▶ _SUPPLIED DATA_:

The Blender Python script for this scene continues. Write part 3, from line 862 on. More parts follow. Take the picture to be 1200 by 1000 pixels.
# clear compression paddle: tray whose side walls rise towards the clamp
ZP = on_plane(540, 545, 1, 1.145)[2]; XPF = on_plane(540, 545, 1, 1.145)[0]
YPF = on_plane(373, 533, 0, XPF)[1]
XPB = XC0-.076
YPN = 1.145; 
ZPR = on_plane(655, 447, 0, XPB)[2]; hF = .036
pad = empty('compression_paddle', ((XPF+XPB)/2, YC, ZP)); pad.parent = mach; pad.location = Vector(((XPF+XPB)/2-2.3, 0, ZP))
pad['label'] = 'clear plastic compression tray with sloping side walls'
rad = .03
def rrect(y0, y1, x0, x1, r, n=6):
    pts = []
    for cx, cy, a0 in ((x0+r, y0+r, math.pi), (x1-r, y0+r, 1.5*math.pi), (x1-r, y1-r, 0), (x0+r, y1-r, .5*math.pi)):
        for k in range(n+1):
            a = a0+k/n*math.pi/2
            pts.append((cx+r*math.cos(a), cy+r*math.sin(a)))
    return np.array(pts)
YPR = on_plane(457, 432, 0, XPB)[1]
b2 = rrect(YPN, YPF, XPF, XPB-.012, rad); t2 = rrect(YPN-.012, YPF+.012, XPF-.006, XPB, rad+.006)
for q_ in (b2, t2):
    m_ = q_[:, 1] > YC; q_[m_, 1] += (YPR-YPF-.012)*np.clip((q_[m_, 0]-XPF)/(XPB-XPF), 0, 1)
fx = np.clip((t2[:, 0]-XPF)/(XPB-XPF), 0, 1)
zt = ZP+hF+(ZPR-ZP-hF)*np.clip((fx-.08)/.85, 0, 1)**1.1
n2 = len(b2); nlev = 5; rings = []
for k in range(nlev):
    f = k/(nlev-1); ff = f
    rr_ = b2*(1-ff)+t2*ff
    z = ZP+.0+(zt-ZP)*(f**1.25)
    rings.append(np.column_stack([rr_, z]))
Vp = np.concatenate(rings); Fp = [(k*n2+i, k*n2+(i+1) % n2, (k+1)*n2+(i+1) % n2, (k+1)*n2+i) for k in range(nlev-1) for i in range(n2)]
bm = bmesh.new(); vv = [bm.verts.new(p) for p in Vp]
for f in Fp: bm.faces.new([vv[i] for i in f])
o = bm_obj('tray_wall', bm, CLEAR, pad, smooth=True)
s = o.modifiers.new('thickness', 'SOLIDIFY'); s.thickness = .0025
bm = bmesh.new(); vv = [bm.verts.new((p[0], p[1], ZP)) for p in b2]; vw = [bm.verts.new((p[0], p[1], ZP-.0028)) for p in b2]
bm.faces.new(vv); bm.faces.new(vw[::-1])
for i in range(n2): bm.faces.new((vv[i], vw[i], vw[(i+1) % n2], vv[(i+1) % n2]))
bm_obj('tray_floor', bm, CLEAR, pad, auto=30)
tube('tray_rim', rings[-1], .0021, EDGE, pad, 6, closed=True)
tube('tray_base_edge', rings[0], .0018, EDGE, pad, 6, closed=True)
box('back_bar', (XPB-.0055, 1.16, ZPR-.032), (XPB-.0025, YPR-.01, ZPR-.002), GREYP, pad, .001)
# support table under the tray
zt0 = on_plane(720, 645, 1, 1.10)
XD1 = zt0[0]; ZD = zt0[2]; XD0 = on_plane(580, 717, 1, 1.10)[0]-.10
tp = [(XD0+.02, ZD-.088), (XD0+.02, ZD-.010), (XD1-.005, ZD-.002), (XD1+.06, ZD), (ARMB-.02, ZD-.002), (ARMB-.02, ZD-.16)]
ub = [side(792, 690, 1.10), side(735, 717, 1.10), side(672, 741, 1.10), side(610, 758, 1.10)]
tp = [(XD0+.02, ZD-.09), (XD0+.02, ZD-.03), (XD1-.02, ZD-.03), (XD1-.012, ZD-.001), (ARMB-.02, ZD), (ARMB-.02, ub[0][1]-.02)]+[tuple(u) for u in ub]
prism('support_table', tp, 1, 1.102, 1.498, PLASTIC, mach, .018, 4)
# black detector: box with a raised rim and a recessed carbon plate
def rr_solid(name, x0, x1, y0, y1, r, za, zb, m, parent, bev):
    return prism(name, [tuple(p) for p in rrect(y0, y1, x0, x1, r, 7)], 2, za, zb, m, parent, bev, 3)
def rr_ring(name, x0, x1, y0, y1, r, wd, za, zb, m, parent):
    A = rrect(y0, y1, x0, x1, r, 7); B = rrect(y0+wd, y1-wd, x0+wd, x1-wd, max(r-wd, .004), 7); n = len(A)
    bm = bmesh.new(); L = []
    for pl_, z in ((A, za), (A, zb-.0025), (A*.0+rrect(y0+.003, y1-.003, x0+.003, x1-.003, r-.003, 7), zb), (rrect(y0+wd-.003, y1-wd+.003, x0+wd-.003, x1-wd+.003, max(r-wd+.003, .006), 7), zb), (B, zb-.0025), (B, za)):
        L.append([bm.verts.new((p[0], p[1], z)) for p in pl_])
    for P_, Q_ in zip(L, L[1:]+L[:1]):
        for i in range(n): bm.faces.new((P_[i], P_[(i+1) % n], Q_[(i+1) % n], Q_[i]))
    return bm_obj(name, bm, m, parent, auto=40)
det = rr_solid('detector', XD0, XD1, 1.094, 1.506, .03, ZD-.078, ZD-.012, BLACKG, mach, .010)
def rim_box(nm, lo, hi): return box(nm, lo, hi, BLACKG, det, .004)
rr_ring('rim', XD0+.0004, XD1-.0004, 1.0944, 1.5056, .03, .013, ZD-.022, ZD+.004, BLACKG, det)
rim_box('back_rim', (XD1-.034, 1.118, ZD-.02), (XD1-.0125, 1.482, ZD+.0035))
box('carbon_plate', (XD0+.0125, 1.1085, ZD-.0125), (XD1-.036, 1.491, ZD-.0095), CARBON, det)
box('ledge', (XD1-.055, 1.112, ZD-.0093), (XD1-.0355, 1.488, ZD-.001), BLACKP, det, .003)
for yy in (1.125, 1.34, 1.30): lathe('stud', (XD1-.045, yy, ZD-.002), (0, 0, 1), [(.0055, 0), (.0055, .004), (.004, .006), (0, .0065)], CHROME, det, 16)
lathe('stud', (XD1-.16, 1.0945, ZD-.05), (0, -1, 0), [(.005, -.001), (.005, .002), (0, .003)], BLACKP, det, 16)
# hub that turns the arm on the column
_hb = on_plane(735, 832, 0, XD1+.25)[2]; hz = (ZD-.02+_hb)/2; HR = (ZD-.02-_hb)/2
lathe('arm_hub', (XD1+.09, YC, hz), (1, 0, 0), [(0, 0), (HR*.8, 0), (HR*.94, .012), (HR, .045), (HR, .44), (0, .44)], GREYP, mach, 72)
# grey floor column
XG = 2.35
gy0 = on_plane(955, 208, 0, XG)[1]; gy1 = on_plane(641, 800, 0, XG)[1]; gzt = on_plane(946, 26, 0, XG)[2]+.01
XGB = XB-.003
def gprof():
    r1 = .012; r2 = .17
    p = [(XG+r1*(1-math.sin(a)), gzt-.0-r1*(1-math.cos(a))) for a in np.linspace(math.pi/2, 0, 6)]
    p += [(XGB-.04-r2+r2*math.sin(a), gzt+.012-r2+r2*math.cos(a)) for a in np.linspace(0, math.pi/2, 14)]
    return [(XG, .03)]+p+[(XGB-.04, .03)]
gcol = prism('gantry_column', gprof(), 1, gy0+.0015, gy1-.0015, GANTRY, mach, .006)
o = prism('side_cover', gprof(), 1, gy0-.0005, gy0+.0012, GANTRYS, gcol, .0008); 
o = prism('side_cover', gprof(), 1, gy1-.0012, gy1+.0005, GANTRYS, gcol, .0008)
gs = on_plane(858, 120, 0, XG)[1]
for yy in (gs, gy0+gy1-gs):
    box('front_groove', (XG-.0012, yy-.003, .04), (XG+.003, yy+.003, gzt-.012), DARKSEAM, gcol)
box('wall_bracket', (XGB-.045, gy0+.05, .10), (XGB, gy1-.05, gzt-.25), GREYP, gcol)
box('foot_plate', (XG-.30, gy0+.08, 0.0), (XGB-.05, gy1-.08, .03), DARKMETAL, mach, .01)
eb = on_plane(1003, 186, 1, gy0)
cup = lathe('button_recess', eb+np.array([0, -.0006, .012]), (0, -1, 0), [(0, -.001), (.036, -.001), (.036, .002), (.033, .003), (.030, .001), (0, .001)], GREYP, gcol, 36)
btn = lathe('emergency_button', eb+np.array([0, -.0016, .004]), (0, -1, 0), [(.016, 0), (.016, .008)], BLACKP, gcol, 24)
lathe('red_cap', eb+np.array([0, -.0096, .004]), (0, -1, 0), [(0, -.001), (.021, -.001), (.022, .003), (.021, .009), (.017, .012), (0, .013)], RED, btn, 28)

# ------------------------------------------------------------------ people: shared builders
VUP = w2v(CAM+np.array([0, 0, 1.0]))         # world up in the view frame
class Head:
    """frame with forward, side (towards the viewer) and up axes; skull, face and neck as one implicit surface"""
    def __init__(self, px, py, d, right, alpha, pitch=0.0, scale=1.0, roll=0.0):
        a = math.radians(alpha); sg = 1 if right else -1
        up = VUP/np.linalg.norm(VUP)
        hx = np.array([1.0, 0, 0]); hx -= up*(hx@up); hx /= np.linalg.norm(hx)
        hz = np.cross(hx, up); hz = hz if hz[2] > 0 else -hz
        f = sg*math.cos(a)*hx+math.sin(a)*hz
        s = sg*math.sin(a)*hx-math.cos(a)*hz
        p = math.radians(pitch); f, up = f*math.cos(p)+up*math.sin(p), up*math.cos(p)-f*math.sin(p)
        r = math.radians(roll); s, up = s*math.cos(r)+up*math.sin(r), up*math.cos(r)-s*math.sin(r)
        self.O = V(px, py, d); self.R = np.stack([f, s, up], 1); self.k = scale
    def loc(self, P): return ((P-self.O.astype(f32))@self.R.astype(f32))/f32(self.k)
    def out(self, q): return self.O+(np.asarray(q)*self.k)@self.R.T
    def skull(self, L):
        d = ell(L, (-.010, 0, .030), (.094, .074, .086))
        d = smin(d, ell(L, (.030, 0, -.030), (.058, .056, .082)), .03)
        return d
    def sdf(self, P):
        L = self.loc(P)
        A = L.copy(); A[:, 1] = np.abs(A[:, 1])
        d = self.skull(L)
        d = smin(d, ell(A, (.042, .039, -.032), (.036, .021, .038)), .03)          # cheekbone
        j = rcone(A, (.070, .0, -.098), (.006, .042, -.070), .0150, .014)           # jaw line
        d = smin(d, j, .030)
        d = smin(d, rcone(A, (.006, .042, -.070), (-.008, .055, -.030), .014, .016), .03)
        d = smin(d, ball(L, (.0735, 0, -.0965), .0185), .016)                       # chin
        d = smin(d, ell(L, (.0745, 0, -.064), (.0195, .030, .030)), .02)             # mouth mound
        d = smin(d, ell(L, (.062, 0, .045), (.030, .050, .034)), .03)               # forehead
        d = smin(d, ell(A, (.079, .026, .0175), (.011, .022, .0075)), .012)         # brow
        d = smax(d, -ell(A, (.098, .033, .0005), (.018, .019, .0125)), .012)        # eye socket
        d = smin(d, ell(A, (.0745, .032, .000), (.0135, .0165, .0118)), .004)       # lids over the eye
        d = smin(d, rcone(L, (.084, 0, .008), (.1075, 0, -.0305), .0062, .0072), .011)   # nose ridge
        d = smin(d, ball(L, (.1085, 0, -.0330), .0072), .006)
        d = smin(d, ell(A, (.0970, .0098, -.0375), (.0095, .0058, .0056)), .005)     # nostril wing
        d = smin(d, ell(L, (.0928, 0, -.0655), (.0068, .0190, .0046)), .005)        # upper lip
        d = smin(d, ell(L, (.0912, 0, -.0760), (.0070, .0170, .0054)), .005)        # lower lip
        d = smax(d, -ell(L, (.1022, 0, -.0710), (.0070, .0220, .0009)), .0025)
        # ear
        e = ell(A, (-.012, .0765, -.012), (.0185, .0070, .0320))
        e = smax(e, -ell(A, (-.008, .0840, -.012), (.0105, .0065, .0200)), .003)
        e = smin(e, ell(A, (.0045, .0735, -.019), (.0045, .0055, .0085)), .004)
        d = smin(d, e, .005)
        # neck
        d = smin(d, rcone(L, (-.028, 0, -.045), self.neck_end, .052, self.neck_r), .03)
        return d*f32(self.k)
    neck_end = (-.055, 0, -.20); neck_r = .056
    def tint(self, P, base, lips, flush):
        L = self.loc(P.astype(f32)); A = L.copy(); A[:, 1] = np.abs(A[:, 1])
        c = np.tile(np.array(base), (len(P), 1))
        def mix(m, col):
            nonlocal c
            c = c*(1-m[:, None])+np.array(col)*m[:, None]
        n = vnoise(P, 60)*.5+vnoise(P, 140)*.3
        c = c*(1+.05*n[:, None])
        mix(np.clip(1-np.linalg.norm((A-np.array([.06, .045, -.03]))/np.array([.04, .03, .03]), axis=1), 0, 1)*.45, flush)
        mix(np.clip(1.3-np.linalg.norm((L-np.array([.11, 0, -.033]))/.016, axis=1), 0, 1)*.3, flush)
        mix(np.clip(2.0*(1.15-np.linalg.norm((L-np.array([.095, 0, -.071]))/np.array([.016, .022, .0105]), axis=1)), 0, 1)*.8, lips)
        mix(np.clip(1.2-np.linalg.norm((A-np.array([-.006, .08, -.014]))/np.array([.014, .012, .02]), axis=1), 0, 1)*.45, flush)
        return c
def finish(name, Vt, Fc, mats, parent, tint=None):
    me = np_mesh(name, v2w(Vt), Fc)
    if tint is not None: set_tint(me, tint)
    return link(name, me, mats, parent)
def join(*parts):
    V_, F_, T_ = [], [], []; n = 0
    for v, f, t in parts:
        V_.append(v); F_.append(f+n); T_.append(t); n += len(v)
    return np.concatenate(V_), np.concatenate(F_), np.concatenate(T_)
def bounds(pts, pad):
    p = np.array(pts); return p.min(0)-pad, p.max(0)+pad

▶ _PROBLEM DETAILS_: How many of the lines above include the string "parts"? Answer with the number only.

▶ _FULL RESPONSE_: 3